◆ What you need to do
Set down exactly the lines from the one with "Write part 2" to the one with "MAT['water'] = m", both included, and no line outside that range.

◆ Exercise material
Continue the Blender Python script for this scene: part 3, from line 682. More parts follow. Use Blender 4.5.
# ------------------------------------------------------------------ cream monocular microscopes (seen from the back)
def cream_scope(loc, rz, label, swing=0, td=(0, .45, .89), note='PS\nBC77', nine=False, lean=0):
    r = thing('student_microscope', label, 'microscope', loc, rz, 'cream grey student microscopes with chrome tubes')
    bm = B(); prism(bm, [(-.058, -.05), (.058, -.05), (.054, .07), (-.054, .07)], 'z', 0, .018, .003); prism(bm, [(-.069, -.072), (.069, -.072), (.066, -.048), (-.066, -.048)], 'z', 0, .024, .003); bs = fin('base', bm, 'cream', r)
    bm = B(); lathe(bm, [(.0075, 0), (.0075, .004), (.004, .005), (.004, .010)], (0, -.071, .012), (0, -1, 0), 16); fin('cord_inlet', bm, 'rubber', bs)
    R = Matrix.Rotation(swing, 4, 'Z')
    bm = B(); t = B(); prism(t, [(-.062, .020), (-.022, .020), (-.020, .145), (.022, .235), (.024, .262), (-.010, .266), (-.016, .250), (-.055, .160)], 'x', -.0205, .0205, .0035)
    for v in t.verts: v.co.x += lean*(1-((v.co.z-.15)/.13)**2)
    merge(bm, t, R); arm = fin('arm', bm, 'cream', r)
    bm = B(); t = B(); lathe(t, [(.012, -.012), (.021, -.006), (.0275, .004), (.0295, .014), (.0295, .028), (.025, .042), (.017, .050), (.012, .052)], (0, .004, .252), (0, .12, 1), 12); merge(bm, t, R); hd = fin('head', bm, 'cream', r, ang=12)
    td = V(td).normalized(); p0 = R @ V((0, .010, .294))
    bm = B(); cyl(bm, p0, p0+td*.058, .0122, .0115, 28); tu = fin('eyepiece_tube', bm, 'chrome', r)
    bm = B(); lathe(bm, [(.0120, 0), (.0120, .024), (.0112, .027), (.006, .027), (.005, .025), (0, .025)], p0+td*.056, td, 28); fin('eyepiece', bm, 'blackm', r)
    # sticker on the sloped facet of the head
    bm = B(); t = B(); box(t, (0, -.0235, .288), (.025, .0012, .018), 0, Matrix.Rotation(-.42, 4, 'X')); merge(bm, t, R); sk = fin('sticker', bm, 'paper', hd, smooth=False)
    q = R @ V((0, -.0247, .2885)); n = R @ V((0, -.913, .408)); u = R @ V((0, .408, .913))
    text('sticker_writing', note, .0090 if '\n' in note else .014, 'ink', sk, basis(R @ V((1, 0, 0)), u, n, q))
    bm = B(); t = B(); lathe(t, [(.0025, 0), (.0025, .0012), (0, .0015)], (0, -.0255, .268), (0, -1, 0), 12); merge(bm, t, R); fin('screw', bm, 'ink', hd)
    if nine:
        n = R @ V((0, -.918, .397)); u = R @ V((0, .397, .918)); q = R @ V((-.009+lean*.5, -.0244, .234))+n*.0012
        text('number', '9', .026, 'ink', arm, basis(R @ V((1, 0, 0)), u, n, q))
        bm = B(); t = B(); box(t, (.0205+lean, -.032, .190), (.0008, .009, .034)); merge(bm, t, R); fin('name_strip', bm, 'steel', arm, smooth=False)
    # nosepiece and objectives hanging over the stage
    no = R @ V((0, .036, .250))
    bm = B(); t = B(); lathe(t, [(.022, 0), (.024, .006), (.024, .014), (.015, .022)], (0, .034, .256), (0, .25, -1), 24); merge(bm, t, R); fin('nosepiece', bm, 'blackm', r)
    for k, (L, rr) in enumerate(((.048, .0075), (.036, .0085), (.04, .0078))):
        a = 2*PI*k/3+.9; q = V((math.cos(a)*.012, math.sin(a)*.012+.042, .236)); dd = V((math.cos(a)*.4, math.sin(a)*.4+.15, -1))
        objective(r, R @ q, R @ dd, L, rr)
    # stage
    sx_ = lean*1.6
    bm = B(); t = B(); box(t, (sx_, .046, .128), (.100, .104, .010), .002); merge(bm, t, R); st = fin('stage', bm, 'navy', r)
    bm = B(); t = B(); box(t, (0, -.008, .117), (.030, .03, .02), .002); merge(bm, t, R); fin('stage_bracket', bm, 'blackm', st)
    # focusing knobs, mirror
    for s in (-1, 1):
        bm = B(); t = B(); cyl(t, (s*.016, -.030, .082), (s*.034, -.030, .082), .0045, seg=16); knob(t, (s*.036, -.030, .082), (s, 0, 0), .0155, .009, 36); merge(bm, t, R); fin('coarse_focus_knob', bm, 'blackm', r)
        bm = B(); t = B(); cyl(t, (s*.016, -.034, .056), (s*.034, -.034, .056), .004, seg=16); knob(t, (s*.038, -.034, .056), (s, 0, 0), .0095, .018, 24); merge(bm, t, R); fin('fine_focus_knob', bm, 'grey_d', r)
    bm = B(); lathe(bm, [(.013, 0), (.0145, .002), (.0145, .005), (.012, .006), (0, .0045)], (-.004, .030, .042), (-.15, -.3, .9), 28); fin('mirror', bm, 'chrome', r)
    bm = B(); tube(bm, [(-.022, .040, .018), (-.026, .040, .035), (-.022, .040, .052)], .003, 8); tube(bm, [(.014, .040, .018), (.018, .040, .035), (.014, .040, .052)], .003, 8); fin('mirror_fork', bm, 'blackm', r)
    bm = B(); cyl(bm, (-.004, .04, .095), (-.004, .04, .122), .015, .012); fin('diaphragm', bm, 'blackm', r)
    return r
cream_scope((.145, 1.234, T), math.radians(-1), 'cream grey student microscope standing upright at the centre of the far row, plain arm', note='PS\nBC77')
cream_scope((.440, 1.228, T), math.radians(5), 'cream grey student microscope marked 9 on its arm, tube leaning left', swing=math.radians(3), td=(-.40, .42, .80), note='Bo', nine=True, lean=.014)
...
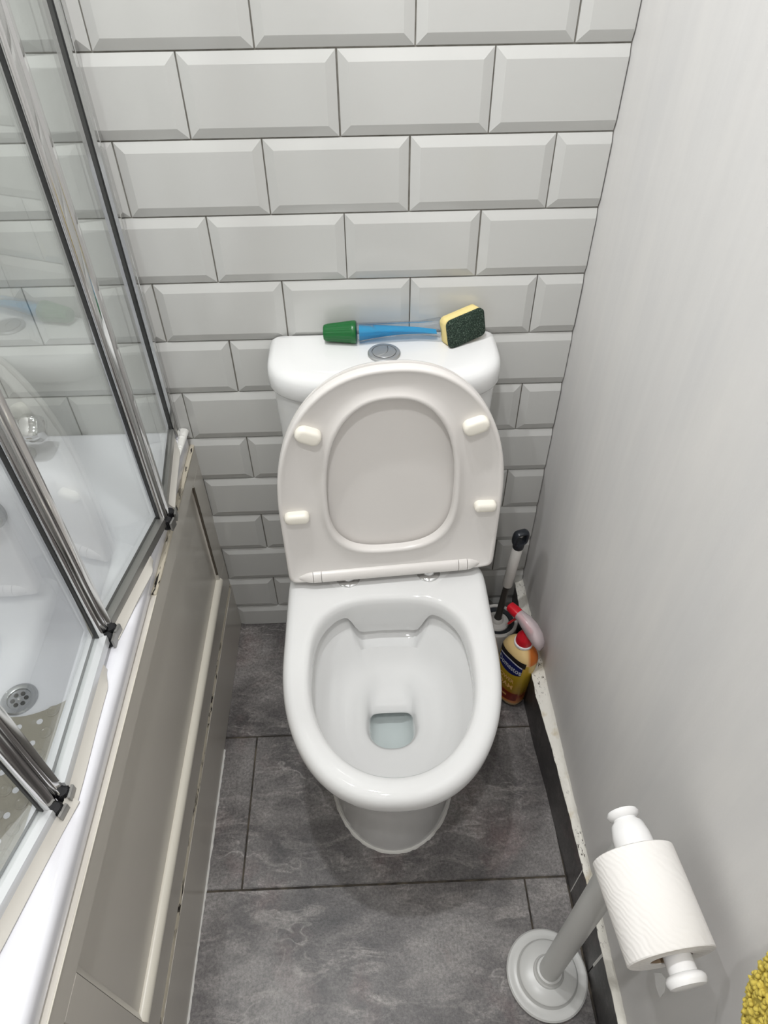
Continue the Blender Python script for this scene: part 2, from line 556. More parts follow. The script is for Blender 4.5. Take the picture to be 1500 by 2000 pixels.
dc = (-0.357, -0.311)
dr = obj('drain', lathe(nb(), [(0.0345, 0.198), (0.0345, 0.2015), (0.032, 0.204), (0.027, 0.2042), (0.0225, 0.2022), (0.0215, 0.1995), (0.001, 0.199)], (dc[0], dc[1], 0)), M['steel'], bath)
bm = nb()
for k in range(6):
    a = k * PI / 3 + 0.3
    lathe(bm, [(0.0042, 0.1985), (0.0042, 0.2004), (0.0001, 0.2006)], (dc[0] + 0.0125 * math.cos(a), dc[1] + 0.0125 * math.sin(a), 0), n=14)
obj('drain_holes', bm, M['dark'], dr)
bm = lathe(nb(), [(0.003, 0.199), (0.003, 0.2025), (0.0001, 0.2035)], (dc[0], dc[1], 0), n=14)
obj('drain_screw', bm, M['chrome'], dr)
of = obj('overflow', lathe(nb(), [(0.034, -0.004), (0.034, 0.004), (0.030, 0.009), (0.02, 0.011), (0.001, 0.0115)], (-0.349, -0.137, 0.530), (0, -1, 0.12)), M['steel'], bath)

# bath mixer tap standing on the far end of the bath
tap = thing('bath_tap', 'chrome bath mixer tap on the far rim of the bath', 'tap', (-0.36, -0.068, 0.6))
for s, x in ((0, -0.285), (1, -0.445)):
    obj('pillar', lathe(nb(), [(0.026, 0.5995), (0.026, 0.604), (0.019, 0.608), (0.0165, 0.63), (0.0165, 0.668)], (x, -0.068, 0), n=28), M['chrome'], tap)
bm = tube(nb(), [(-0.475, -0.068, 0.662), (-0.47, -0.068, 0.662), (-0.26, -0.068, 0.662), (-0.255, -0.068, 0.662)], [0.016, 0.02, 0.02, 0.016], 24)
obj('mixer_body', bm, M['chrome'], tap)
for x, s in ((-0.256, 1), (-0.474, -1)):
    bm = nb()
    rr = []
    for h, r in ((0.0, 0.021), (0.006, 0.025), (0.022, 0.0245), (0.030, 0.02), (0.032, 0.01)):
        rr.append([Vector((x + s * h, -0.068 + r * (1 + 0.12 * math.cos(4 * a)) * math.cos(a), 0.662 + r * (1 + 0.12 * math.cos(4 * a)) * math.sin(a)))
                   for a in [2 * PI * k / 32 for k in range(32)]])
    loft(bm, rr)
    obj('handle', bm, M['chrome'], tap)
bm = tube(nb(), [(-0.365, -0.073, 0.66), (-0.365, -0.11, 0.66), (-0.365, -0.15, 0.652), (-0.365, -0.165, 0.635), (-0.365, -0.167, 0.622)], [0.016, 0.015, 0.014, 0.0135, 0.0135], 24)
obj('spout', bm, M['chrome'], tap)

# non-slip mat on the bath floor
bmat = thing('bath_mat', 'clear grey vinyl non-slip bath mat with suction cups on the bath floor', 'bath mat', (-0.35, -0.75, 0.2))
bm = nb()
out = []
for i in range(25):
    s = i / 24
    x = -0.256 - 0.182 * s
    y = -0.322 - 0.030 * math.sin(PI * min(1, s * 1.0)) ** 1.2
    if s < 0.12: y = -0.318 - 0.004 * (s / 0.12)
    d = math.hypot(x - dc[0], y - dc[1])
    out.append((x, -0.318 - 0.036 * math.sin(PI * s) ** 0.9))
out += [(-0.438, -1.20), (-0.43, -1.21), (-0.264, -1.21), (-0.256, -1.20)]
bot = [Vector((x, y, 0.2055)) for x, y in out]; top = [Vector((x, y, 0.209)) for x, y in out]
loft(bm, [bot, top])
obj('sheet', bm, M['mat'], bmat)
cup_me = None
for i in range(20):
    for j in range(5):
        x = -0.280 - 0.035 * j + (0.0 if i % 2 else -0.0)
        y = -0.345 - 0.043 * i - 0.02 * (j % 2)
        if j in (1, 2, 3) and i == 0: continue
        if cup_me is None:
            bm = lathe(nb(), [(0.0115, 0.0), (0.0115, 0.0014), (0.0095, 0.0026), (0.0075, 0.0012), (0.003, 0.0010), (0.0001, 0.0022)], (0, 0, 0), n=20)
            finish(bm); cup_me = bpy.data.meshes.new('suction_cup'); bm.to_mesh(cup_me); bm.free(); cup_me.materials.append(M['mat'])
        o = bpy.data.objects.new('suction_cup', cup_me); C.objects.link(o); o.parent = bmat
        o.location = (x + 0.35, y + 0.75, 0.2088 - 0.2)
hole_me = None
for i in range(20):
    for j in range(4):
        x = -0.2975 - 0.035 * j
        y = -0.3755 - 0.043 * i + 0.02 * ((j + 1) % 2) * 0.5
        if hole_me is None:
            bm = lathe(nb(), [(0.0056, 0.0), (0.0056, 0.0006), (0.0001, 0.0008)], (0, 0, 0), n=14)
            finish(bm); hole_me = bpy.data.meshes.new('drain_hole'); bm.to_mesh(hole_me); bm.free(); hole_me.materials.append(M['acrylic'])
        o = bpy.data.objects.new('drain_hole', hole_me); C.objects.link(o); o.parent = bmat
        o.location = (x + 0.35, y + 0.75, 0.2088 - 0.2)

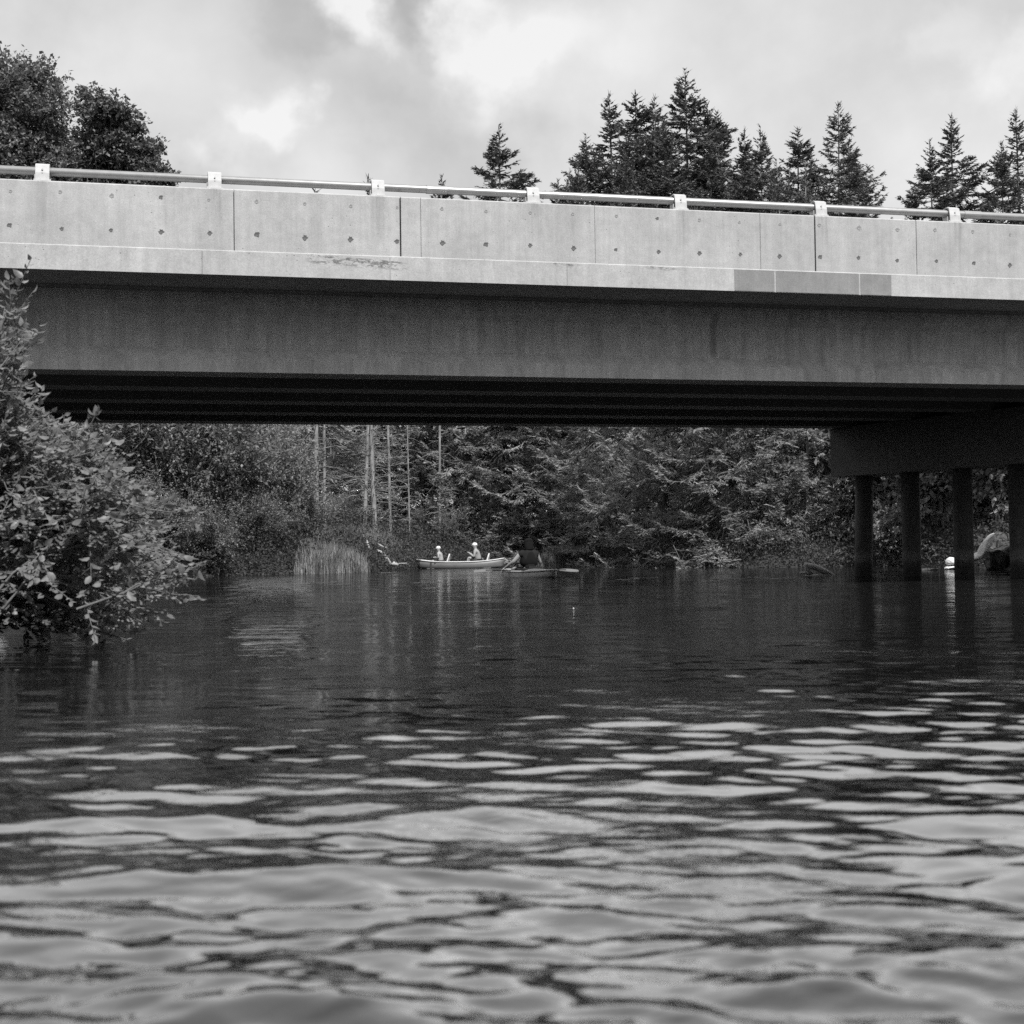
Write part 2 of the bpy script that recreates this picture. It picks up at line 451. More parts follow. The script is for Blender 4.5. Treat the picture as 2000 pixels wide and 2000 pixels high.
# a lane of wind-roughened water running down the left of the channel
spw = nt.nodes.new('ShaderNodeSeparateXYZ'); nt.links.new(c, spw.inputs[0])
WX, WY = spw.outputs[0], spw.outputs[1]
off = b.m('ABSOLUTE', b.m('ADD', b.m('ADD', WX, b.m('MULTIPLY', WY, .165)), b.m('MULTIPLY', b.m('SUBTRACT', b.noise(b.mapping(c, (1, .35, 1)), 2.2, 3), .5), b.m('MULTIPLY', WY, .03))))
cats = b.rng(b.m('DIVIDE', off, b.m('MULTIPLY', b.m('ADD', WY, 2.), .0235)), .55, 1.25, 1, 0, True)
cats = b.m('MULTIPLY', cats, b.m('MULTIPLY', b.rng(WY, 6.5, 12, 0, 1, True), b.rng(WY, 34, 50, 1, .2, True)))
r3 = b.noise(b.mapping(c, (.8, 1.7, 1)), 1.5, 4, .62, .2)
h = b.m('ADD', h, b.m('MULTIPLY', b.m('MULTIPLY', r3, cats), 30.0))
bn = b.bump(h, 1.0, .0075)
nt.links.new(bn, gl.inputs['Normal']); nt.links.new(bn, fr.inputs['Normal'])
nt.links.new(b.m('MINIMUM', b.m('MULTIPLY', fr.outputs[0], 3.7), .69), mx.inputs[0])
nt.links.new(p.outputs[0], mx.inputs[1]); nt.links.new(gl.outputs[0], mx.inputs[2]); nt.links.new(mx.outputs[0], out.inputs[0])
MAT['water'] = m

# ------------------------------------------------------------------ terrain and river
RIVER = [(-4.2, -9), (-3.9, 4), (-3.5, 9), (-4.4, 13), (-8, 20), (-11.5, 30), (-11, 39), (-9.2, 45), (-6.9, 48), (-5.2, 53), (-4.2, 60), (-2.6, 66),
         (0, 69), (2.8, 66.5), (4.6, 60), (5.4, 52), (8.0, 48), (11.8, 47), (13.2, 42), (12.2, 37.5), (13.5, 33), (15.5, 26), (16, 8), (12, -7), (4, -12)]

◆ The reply
Write part 2 of the bpy script that recreates this picture. It picks up at line 451. More parts follow. The script is for Blender 4.5. Treat the picture as 2000 pixels wide and 2000 pixels high.
# a lane of wind-roughened water running down the left of the channel
spw = nt.nodes.new('ShaderNodeSeparateXYZ'); nt.links.new(c, spw.inputs[0])
WX, WY = spw.outputs[0], spw.outputs[1]
off = b.m('ABSOLUTE', b.m('ADD', b.m('ADD', WX, b.m('MULTIPLY', WY, .165)), b.m('MULTIPLY', b.m('SUBTRACT', b.noise(b.mapping(c, (1, .35, 1)), 2.2, 3), .5), b.m('MULTIPLY', WY, .03))))
cats = b.rng(b.m('DIVIDE', off, b.m('MULTIPLY', b.m('ADD', WY, 2.), .0235)), .55, 1.25, 1, 0, True)
cats = b.m('MULTIPLY', cats, b.m('MULTIPLY', b.rng(WY, 6.5, 12, 0, 1, True), b.rng(WY, 34, 50, 1, .2, True)))
r3 = b.noise(b.mapping(c, (.8, 1.7, 1)), 1.5, 4, .62, .2)
h = b.m('ADD', h, b.m('MULTIPLY', b.m('MULTIPLY', r3, cats), 30.0))
bn = b.bump(h, 1.0, .0075)
nt.links.new(bn, gl.inputs['Normal']); nt.links.new(bn, fr.inputs['Normal'])
nt.links.new(b.m('MINIMUM', b.m('MULTIPLY', fr.outputs[0], 3.7), .69), mx.inputs[0])
nt.links.new(p.outputs[0], mx.inputs[1]); nt.links.new(gl.outputs[0], mx.inputs[2]); nt.links.new(mx.outputs[0], out.inputs[0])
MAT['water'] = m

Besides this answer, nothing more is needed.